The centre opened in 2008 with the objective of being a resource to help with creativity. They do this through programs like the writer and storyteller in residence programs, offering collaborative creative grants, sponsoring events independently and through partnerships with organizations including the Winnipeg International Writer’s Festival, the Winnipeg Art Gallery and Urban Shaman. Cariou sees written and oral stories as “really implicated in each other,” and putting them together as a way to overcome what he refers to as the “literate bias” of Western society. “At the university, we have tended to focus on privileging the written word as a repository of knowledge,” he says. “At the same time a different kind of knowledge has been persisting in our oral culture throughout the ages.”
Oral culture is a term that can only be broadly defined because it encompasses all linguistic expression outside of written form. Cariou defines it as art that requires “thinking about how language is an embodied thing that comes out of our bodies; the rhythms of it are connected to how we breathe.” This includes storytelling, but also podcasts, recording oral histories and theatrical works. Not all of the world’s languages employ a writing system, and strictly oral cultures continue to co-exist, even with the introduction of print.
Still, there is a tendency for literate cultures to see societies that rely on oral transmission as primitive. Even though most storytelling was intended for mature audiences, today the opportunities to hear storytelling are mostly directed towards children. This is an attitude that Cariou finds deeply problematic and inherently racist. “The depth of what’s being gestured towards in these stories is really complex,” he emphasizes. “We really need to understand these are for everyone, these contain powerful wisdom and insights about the world and about life that everyone can and should benefit from.” The centre’s scope means that a wide range of culturally diverse storytelling traditions can be compared as equally valuable.
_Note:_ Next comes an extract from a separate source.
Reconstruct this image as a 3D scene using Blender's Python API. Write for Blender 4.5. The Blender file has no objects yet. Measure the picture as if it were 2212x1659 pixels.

For Cariou, this means that the centre can “be a place of exchange, which is really in keeping with how stories work.”
It is a magical transaction between creator and audience that gives birth to story — this tangible thing that transcends belonging to any one person in particular. Becoming a compelling storyteller involves learning how to manipulate language to draw people in. The centre provides a resource for people to develop the artistry necessary to reach their audience, whatever medium they work in. By its very nature, story is communal, although text and performance form different relationships between creator and receiver. Resident artists Jan Andrews and Roberta Kennedy both stress that storytelling is very physical — an act where they pay close attention to their audience, often adapting their telling to their responses. Kennedy claims that she sees her role as “to have the foundation and let the rest of the story tell itself.”
In contrast, writers create their work in isolation. The benefit of the written record is that it can be reached by people with whom the writer would never come in contact, crossing barriers of time and space. “They’re eventually connecting to a group of people, but they don’t know who these people are, usually,” Cariou explains. “They just put a book out there into the world and it does its thing.” In this way, places like the CCWOC can be beneficial for writers in that it gives them an opportunity to get direct feedback from a reader in a way they don’t working alone in a room. In terms of what qualifies as creative writing, Cariou sees the difference as a matter of approach rather than content: “it’s more about the way it views the world than the particular genre it falls into.” He emphasizes that the centre is meant to help with the imaginative aspect of writer’s work rather than technical grammar.
Drawing the line between oral and written forms is sometimes hard. Even within literature both theatre and poetry are cases where the page is primarily a guide for speech. Novelists frequently borrow motifs from folklore or adapt the style from tellings. Cariou cites Cape Breton writer Alistair McLeod as an example of someone whose work is “half-written and half-told,” adding, “There’s a lot more of those texts than you would imagine that are between the two worlds.” Because with storytelling the creator makes use of their body, the language tends to be simpler than in writing. For Cariou, “recognizing the complexity that lies beneath this apparent simplicity is something that a lot of writers can learn from; we don’t have to have wildly complex difficult prose style in order to get across something that’s really complicated and important.”
The CCWOC’s latest project is setting up a recording studio and video-editing centre, allowing them to expand mediums they can support. With the growing importance of digital media and the Internet, general consensus is that print media will not occupy the same place that it once did. In the mean time, Cariou sees this shift as an exciting time for the centre as people begin to explore the creative potential of these new technologies. “I think our mandate of working between and among the different possibilities that oral and written culture offer gives us an interesting position,” he says, “the idea of what the book is is going to shift and that may make more room for oral culture.”